One of the ways this volume stands out is that Sweeney gives us both Edwards in his own words and incisive historical analysis of Edwards in his broader exegetical world. In doing so, some readers may finds aspects of Edwards’ exegesis a bit shocking, especially on the Song of Songs and Revelation. This is part of Sweeney’s effort to give a fulsome view of Edwards in his context and to show how he differed from our exegetical instincts today. It reveals how Edwards’ approach to the Bible made sense to him, made sense in the eighteenth century, and sometimes puzzles the modern Bible reader. Regardless of what one does with Edwards’ exegesis, Sweeney’s treatment helps readers understand not only Edwards but also our current exegetical climate.
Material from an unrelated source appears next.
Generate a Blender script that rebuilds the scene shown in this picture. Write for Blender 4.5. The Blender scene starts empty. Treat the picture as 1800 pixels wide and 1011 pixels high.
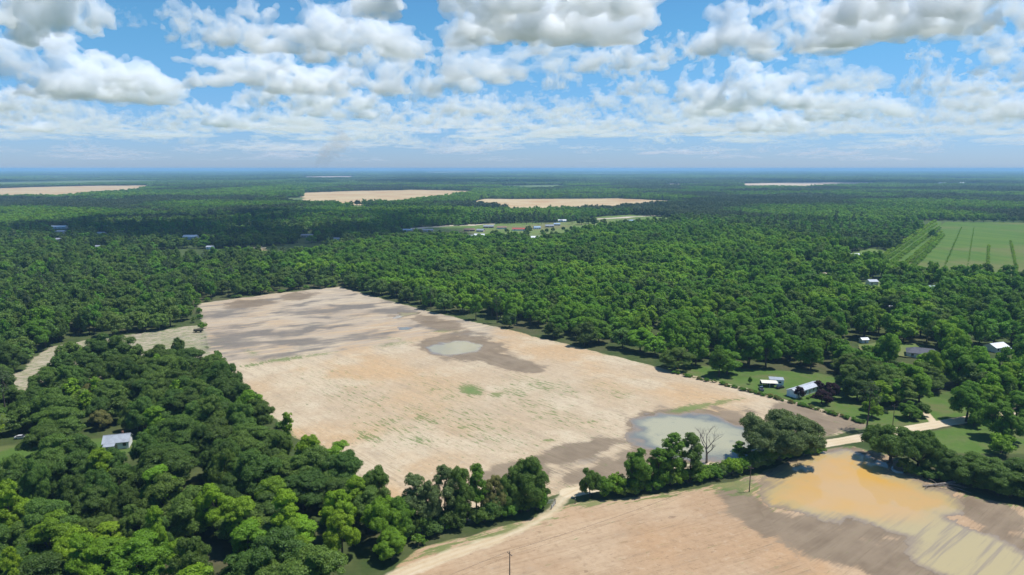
import bpy, bmesh, math, random, time
import numpy as np
from mathutils import Vector, Matrix
T0 = time.time()
sc = bpy.context.scene
COL = sc.collection
R = math.radians

# ------------------------------------------------------------------ camera, sky, sun, exposure
CAM_H = 110.0
FOC = 1200.0                                   # focal length in photograph pixels (24 mm on 36 mm)
PITCH = math.atan(209.0 / FOC)
cam = bpy.data.cameras.new('camera')
cam_o = bpy.data.objects.new('camera', cam)
COL.objects.link(cam_o)
cam.lens = 24; cam.sensor_width = 36; cam.clip_start = 1; cam.clip_end = 300000
cam_o.location = (0, 0, CAM_H)
cam_o.rotation_euler = (math.pi / 2 - PITCH, 0, 0)
sc.camera = cam_o

SUN = Vector((0.42, 0.08, 1.0)).normalized()   # direction towards the sun
world = bpy.data.worlds.new('World'); sc.world = world; world.use_nodes = True
wn = world.node_tree
sky = wn.nodes.new('ShaderNodeTexSky'); sky.sky_type = 'NISHITA'; sky.sun_disc = False
sky.sun_elevation = math.asin(SUN.z); sky.sun_rotation = math.atan2(SUN.x, SUN.y)
sky.altitude = 100; sky.air_density = 1.0; sky.dust_density = 0.2; sky.ozone_density = 4.0
tint = wn.nodes.new('ShaderNodeMix'); tint.data_type = 'RGBA'; tint.blend_type = 'MULTIPLY'
tint.inputs['Factor'].default_value = 1.0
wtc = wn.nodes.new('ShaderNodeTexCoord'); wsep = wn.nodes.new('ShaderNodeSeparateXYZ'); wmr = wn.nodes.new('ShaderNodeMapRange')
wmr.interpolation_type = 'SMOOTHSTEP'; wmr.inputs['From Min'].default_value = -0.02; wmr.inputs['From Max'].default_value = 0.20
wmx = wn.nodes.new('ShaderNodeMix'); wmx.data_type = 'RGBA'
wmx.inputs['A'].default_value = (0.545, 0.73, 1.22, 1); wmx.inputs['B'].default_value = (0.54, 0.97, 1.14, 1)   # pale milky air low down, clear blue above
wn.links.new(wtc.outputs['Generated'], wsep.inputs[0]); wn.links.new(wsep.outputs['Z'], wmr.inputs['Value'])
wn.links.new(wmr.outputs['Result'], wmx.inputs['Factor']); wn.links.new(wmx.outputs['Result'], tint.inputs['B'])
bg = wn.nodes['Background']; bg.inputs['Strength'].default_value = 0.094
wn.links.new(sky.outputs[0], tint.inputs['A'])
wn.links.new(tint.outputs['Result'], bg.inputs['Color'])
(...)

Along those lines, Sweeney calls Edwards a “‘both-and’ exegete: traditional and avant-garde, edifying and critical, profoundly theological and thoroughly historical.” This helps us see Edwards on the “edge” of the Enlightenment. He was at a hinge of sorts, holding on to an older way of exegesis while engaging the new learning of his day. But as Sweeney notes, the empirical, evidential impulses of late modernity eventually led fewer and fewer to practice his style of exegesis as they opted for “technical” exegesis and “the right of private judgment” (222). For some, this leaves Edwards standing as a bygone of another era. But for others—particularly “those who dare to hope that God is speaking in the Scriptures”—Sweeney argues that Edwards offers “a learned and creative model of biblical exposition that is critical and edifying, historical and spiritual” (223). He leaves it to the reader to decide.
Edwards the Exegete is essential reading for Edwards scholars, and it should also receive a wide readership among Edwards fans, historians of biblical interpretation, and even biblical scholars. The volume helps people understand what Sweeney calls “the real Jonathan Edwards, the heart of whose theology was biblical exegesis. Though a literary artist, metaphysical theologian, moral prophet, college teacher, nature lover, and civic leader, he was primarily a minister of the Word” (218).
*Full Disclosure: I received a complimentary copy of this book from the publisher in exchange for my honest review.